According to the authors, it seems the more that public budgets have been out of balance in recent decades, the more various budget reforms and rules have been proposed, occasionally adopted, and almost always ignored or disobeyed. On this, Merryfield and Poulson are clear—and give plenty of (discouraging) evidence. They remind us of the many failed efforts by American citizens to add a balanced-budget amendment to the U.S. Constitution, yet they remain optimistic that Article V of the Constitution allows for a special, narrowly circumscribed “convention of states” that will propose and adopt fiscal rules and a debt brake akin to the one adopted by Switzerland (in an 85 percent approval referendum vote). It’s a long shot, they admit, because although “the people” may want it, most politicians, economists, and fiscal experts do not.

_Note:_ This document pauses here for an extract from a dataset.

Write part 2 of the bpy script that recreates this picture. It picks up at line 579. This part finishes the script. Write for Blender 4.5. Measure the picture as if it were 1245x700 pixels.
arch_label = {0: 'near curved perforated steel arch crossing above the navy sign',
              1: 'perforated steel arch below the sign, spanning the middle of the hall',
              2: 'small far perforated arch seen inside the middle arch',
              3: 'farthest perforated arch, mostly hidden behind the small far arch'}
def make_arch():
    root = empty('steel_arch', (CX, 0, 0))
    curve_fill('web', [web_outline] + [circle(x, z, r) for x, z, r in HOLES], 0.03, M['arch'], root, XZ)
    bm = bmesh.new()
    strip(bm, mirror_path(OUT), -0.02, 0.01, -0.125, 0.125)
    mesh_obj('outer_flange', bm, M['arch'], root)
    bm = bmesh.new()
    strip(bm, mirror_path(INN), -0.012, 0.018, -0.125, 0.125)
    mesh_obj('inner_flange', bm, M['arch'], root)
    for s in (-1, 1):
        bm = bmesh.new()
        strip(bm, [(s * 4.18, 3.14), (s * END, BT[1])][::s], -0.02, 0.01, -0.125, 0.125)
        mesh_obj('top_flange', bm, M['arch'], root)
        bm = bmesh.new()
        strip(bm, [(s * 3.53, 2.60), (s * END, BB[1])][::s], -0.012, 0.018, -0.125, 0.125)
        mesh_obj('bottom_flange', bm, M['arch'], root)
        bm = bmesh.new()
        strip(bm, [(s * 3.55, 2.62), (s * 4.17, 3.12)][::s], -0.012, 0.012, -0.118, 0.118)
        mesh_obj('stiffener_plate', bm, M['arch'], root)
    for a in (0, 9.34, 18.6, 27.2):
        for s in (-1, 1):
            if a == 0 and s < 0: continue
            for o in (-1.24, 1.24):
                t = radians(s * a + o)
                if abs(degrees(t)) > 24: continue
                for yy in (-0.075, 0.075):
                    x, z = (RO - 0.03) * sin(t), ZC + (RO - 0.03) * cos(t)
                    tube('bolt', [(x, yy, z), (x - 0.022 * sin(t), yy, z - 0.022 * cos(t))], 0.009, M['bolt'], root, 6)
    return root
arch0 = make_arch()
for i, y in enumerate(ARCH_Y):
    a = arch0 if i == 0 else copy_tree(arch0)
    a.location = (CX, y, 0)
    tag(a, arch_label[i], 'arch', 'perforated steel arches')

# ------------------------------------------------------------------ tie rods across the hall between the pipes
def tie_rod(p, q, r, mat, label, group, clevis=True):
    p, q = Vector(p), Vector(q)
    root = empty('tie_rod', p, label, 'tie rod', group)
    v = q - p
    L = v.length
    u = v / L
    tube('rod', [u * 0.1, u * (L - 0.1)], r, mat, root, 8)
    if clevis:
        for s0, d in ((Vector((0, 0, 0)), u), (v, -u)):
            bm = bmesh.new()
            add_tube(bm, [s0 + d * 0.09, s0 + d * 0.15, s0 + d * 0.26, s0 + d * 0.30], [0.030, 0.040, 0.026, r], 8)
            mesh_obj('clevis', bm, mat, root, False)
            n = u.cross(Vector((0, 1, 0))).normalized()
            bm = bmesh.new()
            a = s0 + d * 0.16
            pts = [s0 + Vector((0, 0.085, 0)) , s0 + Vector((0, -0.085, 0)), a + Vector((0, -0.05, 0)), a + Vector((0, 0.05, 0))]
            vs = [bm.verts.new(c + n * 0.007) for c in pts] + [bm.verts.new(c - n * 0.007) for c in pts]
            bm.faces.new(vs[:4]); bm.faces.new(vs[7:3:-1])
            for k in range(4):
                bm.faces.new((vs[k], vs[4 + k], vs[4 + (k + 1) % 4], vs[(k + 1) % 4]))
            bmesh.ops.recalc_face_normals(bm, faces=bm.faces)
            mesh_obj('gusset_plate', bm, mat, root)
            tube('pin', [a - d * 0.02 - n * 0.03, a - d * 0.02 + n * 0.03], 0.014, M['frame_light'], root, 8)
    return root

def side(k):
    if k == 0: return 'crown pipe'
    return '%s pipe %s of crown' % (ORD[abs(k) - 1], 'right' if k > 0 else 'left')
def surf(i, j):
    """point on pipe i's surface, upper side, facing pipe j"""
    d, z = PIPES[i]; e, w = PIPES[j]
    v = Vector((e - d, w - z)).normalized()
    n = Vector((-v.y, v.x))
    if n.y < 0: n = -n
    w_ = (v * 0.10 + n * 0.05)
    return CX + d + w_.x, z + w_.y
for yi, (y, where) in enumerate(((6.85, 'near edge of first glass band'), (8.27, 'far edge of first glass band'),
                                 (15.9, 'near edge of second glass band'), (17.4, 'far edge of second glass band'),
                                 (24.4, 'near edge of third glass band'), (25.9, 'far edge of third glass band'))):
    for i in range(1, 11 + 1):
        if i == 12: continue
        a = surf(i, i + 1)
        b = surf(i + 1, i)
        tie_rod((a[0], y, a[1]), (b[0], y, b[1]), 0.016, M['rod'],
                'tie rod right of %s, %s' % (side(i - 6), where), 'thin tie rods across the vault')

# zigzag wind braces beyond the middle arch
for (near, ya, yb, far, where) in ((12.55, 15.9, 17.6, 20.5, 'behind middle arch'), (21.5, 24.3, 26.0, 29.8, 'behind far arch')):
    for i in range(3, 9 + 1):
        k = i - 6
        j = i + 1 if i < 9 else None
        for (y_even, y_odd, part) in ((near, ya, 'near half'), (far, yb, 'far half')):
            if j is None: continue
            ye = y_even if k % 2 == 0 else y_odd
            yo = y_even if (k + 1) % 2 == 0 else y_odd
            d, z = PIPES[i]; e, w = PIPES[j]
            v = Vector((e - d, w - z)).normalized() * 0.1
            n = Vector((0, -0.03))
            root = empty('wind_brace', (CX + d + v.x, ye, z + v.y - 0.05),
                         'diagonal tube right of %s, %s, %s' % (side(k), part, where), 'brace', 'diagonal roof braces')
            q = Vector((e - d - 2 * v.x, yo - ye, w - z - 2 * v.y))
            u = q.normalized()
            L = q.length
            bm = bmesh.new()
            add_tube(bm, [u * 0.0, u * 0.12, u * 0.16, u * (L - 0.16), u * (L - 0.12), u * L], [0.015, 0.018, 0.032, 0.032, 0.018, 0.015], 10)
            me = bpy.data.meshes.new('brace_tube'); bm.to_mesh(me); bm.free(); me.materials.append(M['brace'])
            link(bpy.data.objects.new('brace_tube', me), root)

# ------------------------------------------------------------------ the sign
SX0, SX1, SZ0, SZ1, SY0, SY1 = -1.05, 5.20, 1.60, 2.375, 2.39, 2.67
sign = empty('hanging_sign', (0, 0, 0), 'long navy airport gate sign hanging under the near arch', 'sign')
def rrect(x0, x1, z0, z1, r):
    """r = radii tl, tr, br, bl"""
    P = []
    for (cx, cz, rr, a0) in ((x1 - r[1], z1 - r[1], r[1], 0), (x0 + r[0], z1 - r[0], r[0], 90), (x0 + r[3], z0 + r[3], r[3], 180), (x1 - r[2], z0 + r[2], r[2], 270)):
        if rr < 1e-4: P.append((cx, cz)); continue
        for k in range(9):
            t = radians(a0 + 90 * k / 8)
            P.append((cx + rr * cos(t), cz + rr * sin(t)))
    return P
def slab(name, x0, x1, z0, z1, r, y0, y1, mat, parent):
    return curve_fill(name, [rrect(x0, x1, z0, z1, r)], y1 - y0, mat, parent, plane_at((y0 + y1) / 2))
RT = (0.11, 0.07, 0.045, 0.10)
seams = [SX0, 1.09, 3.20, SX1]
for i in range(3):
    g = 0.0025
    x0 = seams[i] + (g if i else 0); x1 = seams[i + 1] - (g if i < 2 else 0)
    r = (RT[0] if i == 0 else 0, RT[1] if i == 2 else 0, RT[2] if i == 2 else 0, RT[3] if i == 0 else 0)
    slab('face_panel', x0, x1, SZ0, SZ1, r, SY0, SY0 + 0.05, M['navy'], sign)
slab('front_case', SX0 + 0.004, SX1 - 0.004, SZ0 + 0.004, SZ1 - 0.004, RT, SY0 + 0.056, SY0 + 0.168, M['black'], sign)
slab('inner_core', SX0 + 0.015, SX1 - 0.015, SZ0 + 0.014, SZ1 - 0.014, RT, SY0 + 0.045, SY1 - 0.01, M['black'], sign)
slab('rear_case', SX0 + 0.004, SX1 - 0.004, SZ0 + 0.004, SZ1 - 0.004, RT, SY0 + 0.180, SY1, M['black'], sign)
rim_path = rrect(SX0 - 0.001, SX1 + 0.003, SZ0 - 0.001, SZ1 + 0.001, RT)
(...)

The search for fixed fiscal rules amid widespread fiscal profligacy is certainly understandable; it’s akin to the better-known search for fixed monetary rules amid widespread arbitrary monetary policy making. Although the authors neglect to discuss central banking and the state control of money, it should be obvious that both of these mechanisms facilitate deficit sending, provide a demand for cascading debt, artificially lower borrowing costs, and help forestall explicit public-debt defaults. Astute readers should find no coincidence in the fact that the gold-exchange standard and the “golden rule of public finance” (balanced budgets) were abandoned simultaneously in the early 1970s. Once the monetary handcuffs were gone, so was the incentive to care a whit about fiscal rectitude. We live in an age of near-unlimited policy discretion in both the fiscal realm and the monetary realm. We have rulers without rules. Given this context, the able and heartfelt performance of these two good professors is welcomed.